___ Extracted data ___

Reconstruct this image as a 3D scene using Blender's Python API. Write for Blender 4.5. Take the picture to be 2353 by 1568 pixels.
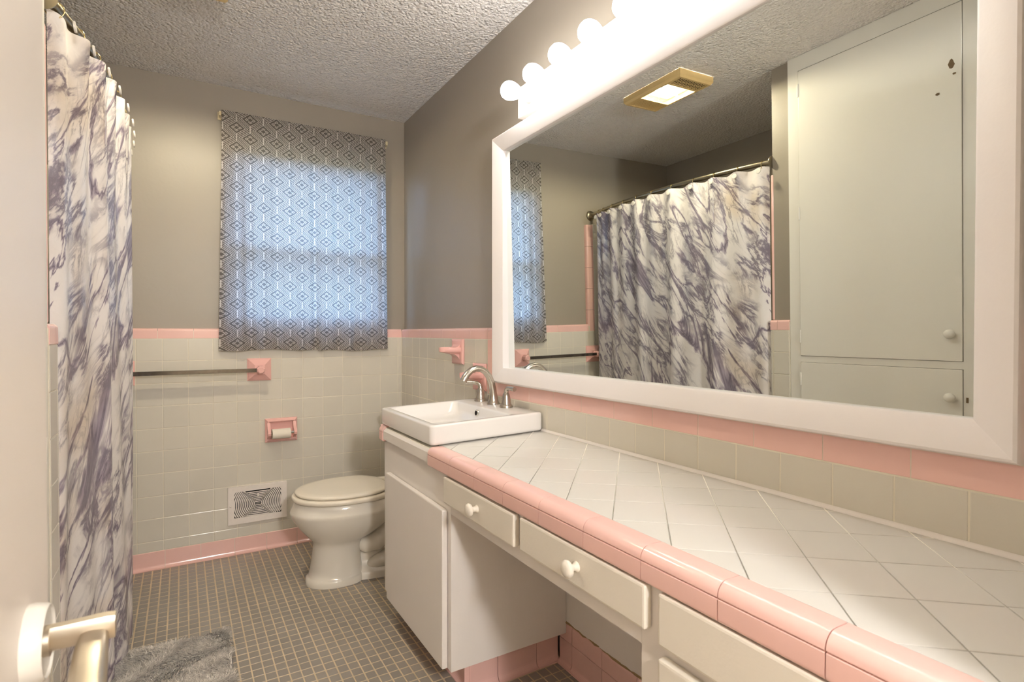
import bpy, bmesh, math, random
from mathutils import Matrix, Vector
random.seed(7)
for o in list(bpy.data.objects):
    bpy.data.objects.remove(o, do_unlink=True)
scene = bpy.context.scene
COL = scene.collection
PI = math.pi
W_PX, H_PX = 2353, 1568

# ------------------------------------------------------------------ camera
F_PX, CX, CY = 1237.243, 1126.309, 780.122
CAM = Vector((-1.143959, -3.072082, 1.148716))
CR = Vector((0.868064, -0.496452, -0.000241)); CU = Vector((0.006078, 0.010142, 0.99993)); CF = Vector((0.496415, 0.868005, -0.011821))
cam_data = bpy.data.cameras.new('camera'); cam = bpy.data.objects.new('camera', cam_data); COL.objects.link(cam)
cam_data.sensor_width = 36.0; cam_data.sensor_fit = 'HORIZONTAL'
cam_data.lens = 36.0 * F_PX / W_PX
cam_data.shift_x = (W_PX / 2 - CX) / W_PX
cam_data.shift_y = (CY - H_PX / 2) / W_PX
cam_data.clip_start = 0.02
cam.matrix_world = Matrix(((CR.x, CU.x, -CF.x, CAM.x), (CR.y, CU.y, -CF.y, CAM.y), (CR.z, CU.z, -CF.z, CAM.z), (0, 0, 0, 1)))
cam_data.dof.use_dof = True; cam_data.dof.focus_distance = 2.1; cam_data.dof.aperture_fstop = 9.0
scene.camera = cam

def project(p):
    d = Vector(p) - CAM; z = d.dot(CF)
    if z < 0.05: return None
    return (CX + F_PX * d.dot(CR) / z, CY - F_PX * d.dot(CU) / z)

# ------------------------------------------------------------------ sky, exposure
world = bpy.data.worlds.new('sky'); scene.world = world; world.use_nodes = True
wb = world.node_tree.nodes['Background']
wb.inputs['Strength'].default_value = 2.9
wn = world.node_tree; wtc = wn.nodes.new('ShaderNodeTexCoord'); wsep = wn.nodes.new('ShaderNodeSeparateXYZ'); wrm = wn.nodes.new('ShaderNodeValToRGB')
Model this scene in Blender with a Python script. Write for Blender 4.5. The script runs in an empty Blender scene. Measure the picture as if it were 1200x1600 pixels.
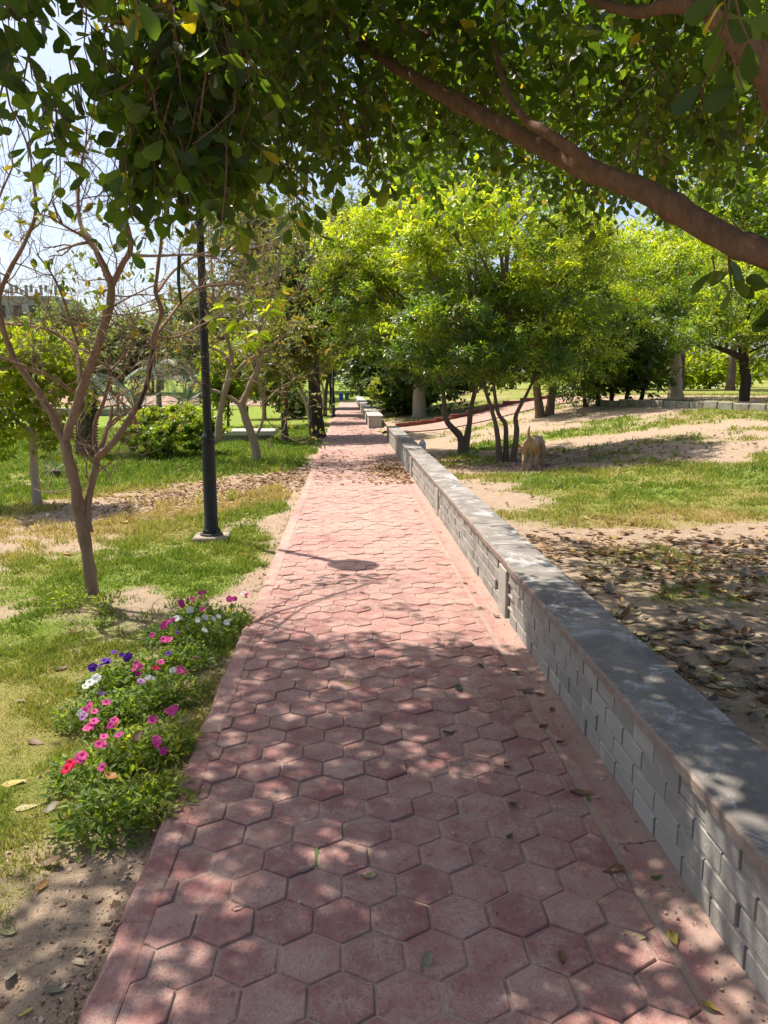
import bpy, math
import numpy as np
from mathutils import Matrix, Vector

# ------------------------------------------------------------------ camera, sky, sun, exposure
scene = bpy.context.scene
CAM_H = 1.6
PITCH = math.radians(9.6)
YAW = math.radians(2.63)
cam_data = bpy.data.cameras.new('camera')
cam_data.sensor_fit = 'VERTICAL'
cam_data.sensor_height = 36.0
cam_data.lens = 27.0
cam_data.clip_start = 0.05
cam_data.clip_end = 2000.0
cam = bpy.data.objects.new('camera', cam_data)
scene.collection.objects.link(cam)
cam.location = (0, 0, CAM_H)
cam.rotation_euler = (math.pi / 2 - PITCH, 0, -YAW)
scene.camera = cam

SUN_EL = math.radians(62.0)
SUN_AZ = math.radians(-47.7)          # clockwise from +Y
sun_dir = Vector((math.sin(SUN_AZ) * math.cos(SUN_EL), math.cos(SUN_AZ) * math.cos(SUN_EL), math.sin(SUN_EL)))
world = bpy.data.worlds.new('World')
scene.world = world
world.use_nodes = True
wn = world.node_tree
wn.nodes.clear()
sky = wn.nodes.new('ShaderNodeTexSky')
sky.sky_type = 'NISHITA'
sky.sun_disc = False
sky.sun_elevation = SUN_EL
sky.sun_rotation = SUN_AZ % (2 * math.pi)
sky.air_density = 0.8
sky.dust_density = 3.0
sky.ozone_density = 0.4
bg = wn.nodes.new('ShaderNodeBackground')
bg.inputs['Strength'].default_value = 0.125
wout = wn.nodes.new('ShaderNodeOutputWorld')
wn.links.new(sky.outputs[0], bg.inputs['Color'])
wn.links.new(bg.outputs[0], wout.inputs['Surface'])

sun_data = bpy.data.lights.new('sun', 'SUN')
sun_data.energy = 5.0
sun_data.angle = math.radians(0.55)
sun_data.color = (1.0, 0.93, 0.82)
sun = bpy.data.objects.new('sun', sun_data)
scene.collection.objects.link(sun)
sun.rotation_euler = (-sun_dir).to_track_quat('-Z', 'Y').to_euler()
sun.location = (-20, 20, 40)

scene.view_settings.view_transform = 'Standard'
scene.view_settings.look = 'None'
scene.view_settings.gamma = 1.0
scene.view_settings.use_curve_mapping = False
scene.view_settings.exposure = 0.82
scene.render.engine = 'CYCLES'
cy = scene.cycles
cy.max_bounces = 8
cy.diffuse_bounces = 4
cy.glossy_bounces = 2
cy.transmission_bounces = 5
cy.transparent_max_bounces = 4
cy.use_denoising = True
try:
    cy.denoiser = 'OPENIMAGEDENOISE'
    cy.denoising_input_passes = 'RGB_ALBEDO_NORMAL'
except Exception:
    pass
cy.caustics_reflective = False
cy.caustics_refractive = False
cy.sample_clamp_indirect = 6.0

# ------------------------------------------------------------------ helpers
rng = np.random.default_rng(11)
COL = scene.collection
cp, sp_ = math.cos(PITCH), math.sin(PITCH)
cyw, syw = math.cos(YAW), math.sin(YAW)
FWD = np.array([syw * cp, cyw * cp, -sp_])
RGT = np.array([cyw, -syw, 0.0])
UPV = np.cross(RGT, FWD)
EYE = np.array([0, 0, CAM_H])


def ray(px, py):
    return FWD + (px - 600) / 1200 * RGT - (py - 800) / 1200 * UPV


def D(px, py, y):
    """point seen at photo pixel px, py at the distance y along the path"""
    r = ray(px, py)
    return EYE + r * (y / r[1])


def PZ(px, py, z):
    r = ray(px, py)
    return EYE + r * ((z - CAM_H) / r[2])


def project(P):
    d = np.asarray(P) - EYE
    dep = d @ FWD
    return 600 + 1200 * (d @ RGT) / dep, 800 - 1200 * (d @ UPV) / dep, dep


def sm(a, b, x):
    t = np.clip((np.asarray(x, float) - a) / (b - a), 0, 1)
    return t * t * (3 - 2 * t)


def _hash(ix, iy, s):
    n = (ix * 374761393 + iy * 668265263 + s * 974634777) & 0xFFFFFFFF
    n = ((n ^ (n >> 13)) * 1274126177) & 0xFFFFFFFF
    return ((n ^ (n >> 16)) & 0xFFFF) / 65535.0


def vnoise(x, y, s=0):
    x = np.asarray(x, float); y = np.asarray(y, float)
    ix = np.floor(x).astype(np.int64); iy = np.floor(y).astype(np.int64)
    fx = x - ix; fy = y - iy
    fx = fx * fx * (3 - 2 * fx); fy = fy * fy * (3 - 2 * fy)
    a = _hash(ix, iy, s); b = _hash(ix + 1, iy, s); c = _hash(ix, iy + 1, s); d = _hash(ix + 1, iy + 1, s)
    return (a * (1 - fx) + b * fx) * (1 - fy) + (c * (1 - fx) + d * fx) * fy


def fbm(x, y, o=4, s=0):
    t = 0; a = .5; n = 0
    for k in range(o):
        t = t + a * vnoise(x * 2 ** k, y * 2 ** k, s + k); n += a; a *= .5
    return t / n


PATH_L, PATH_R, WALL_B = -0.70, 1.07, 1.37


def gz(x, y):
    x = np.asarray(x, float); y = np.asarray(y, float)
    left = -0.035 - 0.10 * sm(1, 7, -x) + 0.05 * (fbm(x * .6, y * .6, 3, 5) - .5) * sm(.8, 2.5, -x)
    u = np.maximum(0, (x - 1.4) + (y - 10) * .15)
    right = .24 - .23 * sm(9, 20, y) * (1 - sm(2.5, 7, x)) + .85 * sm(0, 13, u) + .06 * (fbm(x * .5, y * .5, 3, 9) - .5)
    far = 0.022 * np.maximum(0, y - 64)
    far = np.minimum(far, 2.0)
    z = np.where(x < 1.2, left, right)
    z = np.where((x >= PATH_L - .02) & (x < 1.2), -0.04, z)
    blend = sm(58, 75, y)
    return z * (1 - blend) + blend * (0.05) + far + 0.012 * (fbm(x * 5, y * 5, 2, 3) - .5) * (1 - sm(8, 14, y))


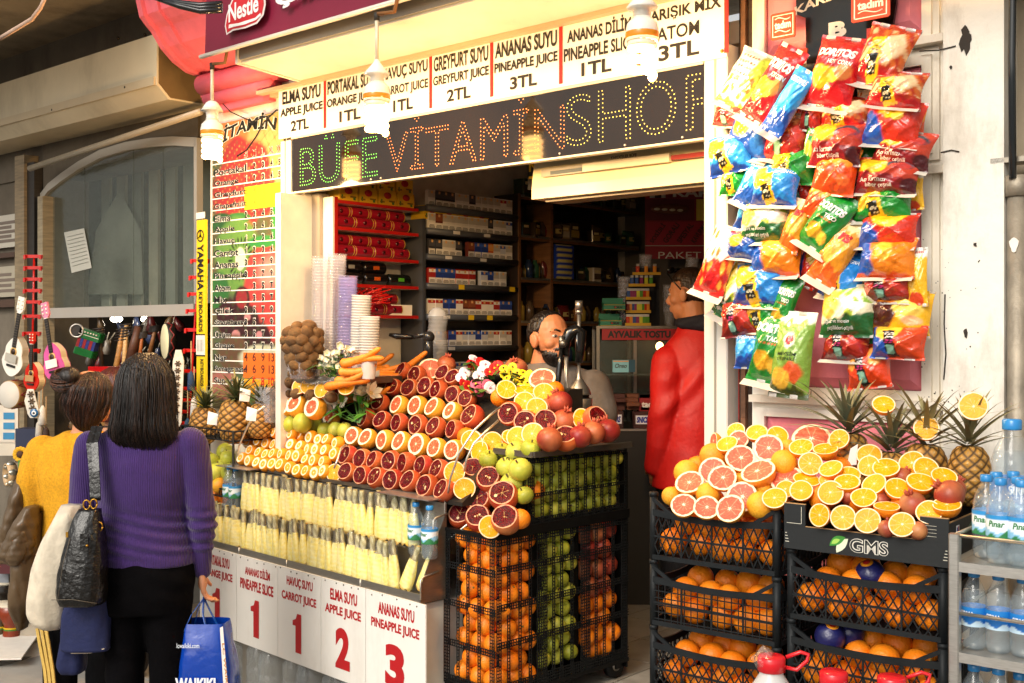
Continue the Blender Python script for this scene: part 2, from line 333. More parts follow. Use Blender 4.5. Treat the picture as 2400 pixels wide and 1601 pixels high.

___

What is being asked:
Find the word "Blender" in the material, then list each line that holds it.

Answer in full:
Reconstruct this image as a 3D scene using Blender's Python API. Write for Blender 4.5. Take the picture to be 2353 by 1568 pixels.
Model this scene in Blender with a Python script. Write for Blender 4.5. The script runs in an empty Blender scene. Measure the picture as if it were 1200x1600 pixels.
Continue the Blender Python script for this scene: part 2, from line 333. More parts follow. Use Blender 4.5. Treat the picture as 2400 pixels wide and 1601 pixels high.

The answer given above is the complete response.